The Supreme Court ruled against a man who sued a Customs and Border Protection agent for excessive force on Wednesday, entering the contentious issue of liability and accountability for federal police officers.

The dispute between the owner of the Smuggler’s Inn, which is located just feet from the northern border, and the customs agent came before the justices at a time when lower courts and lawmakers have debated when law enforcement can be sued. Courts have permitted such suits against federal officers in limited circumstances.

In a 6-3 majority opinion, Associate Justice Clarence Thomas stated that it is generally the responsibility of Congress to allow Americans to sue federal police for excessive force violations under the Fourth Amendment.

“Congress is better positioned to create remedies in the border-security context,” Thomas wrote, referring to an internal US Customs grievance procedure.

Associate Justice Sonia Sotomayor argued that the court’s decision on the Fourth Amendment claim “contravenes precedent and will deprive many more individuals who suffer injuries at the hands of other federal officers of an important remedy.” Sotomayor concurred with the court’s decision dismissing the innkeeper’s separate First Amendment claim.

Two other liberal justices joined Sotomayor’s opinion.

Americans may sue state and local police for civil rights violations under a Reconstruction-era federal law, but the law does not apply to federal law enforcement. Claims against federal agencies are instead permitted under a 1971 Supreme Court precedent, Bivens v. Six Unknown Named Agents, in which agents from the then-Federal Bureau of Narcotics searched a man’s home without a warrant.

The key question that has divided lower courts is whether the 1971 precedent allows suits against federal police in other circumstances, or whether the facts of a lawsuit must closely match the warrantless search involved in Bivens.

The Supreme Court has been hesitant to allow lawsuits that raise new claims under new circumstances, arguing that Congress, not the federal courts, should authorize such lawsuits. Fourth Amendment supporters claim that the government’s hesitancy has made it nearly impossible to sue federal officers.

When deciding whether to broaden the circumstances under which a Bivens lawsuit can be filed, Thomas wrote that courts must consider “whether there is any reason to believe that Congress might be better equipped to create a damages remedy.” Associate Justice Neil Gorsuch wrote in a concurring opinion that the answer should always be “yes.”

“The bread and butter of legislative committees is weighing the costs and benefits of new laws,” Gorsuch wrote. “It has no place in federal courts tasked with resolving cases and controversies under current law.”

“The 6-3 conservative majority of the Roberts Court, once again, shuts the courthouse door on individuals victimized by government abuse of power, this time holding that federal border guards cannot be sued, even for flagrant constitutional violations,” writes David Gans of the liberal Constitutional Accountability Center. “It is a serious mistake that betrays our Constitution.”

The criticism is similar to concerns raised about qualified immunity for local police officers in that it raises the question of how much liability police officers should face for jobs that frequently involve split-second decisions.

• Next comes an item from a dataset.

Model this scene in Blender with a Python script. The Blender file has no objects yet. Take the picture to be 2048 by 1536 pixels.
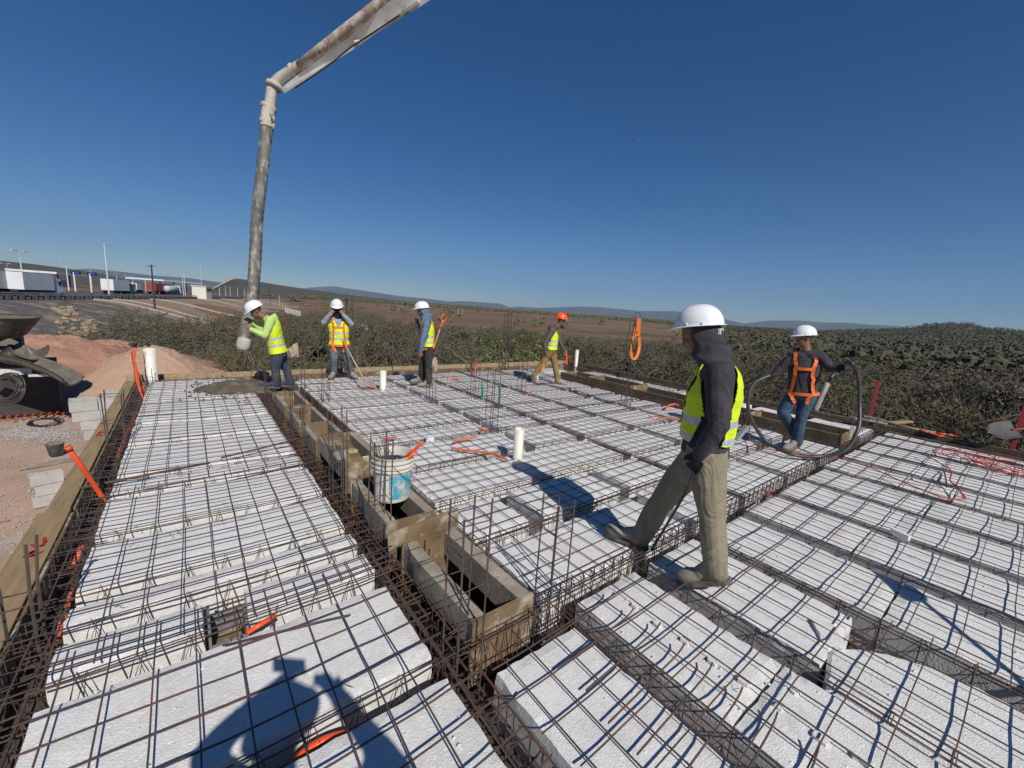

Qualified immunity is a legal doctrine that shields officers from civil rights violations in a variety of situations.

The owner of the Smuggler’s Inn near the Canadian border in Washington state, Robert Boule, claims the Customs agent used excessive force in pushing him to the ground. Erik Egbert, the agent, was on Boule’s property at the time, trying to talk to one of the inn’s guests. Boule intervened and requested that Egbert leave.

Boule also claimed that Egbert violated his First Amendment rights by retaliating against him when he complained about the incident to his superiors at the agency. He claimed that Egbert responded by requesting that the IRS look into the Smuggler’s Inn.

The case against the CPB agent was dismissed by a federal district court. However, the 9th Circuit Court of Appeals in California overturned that decision.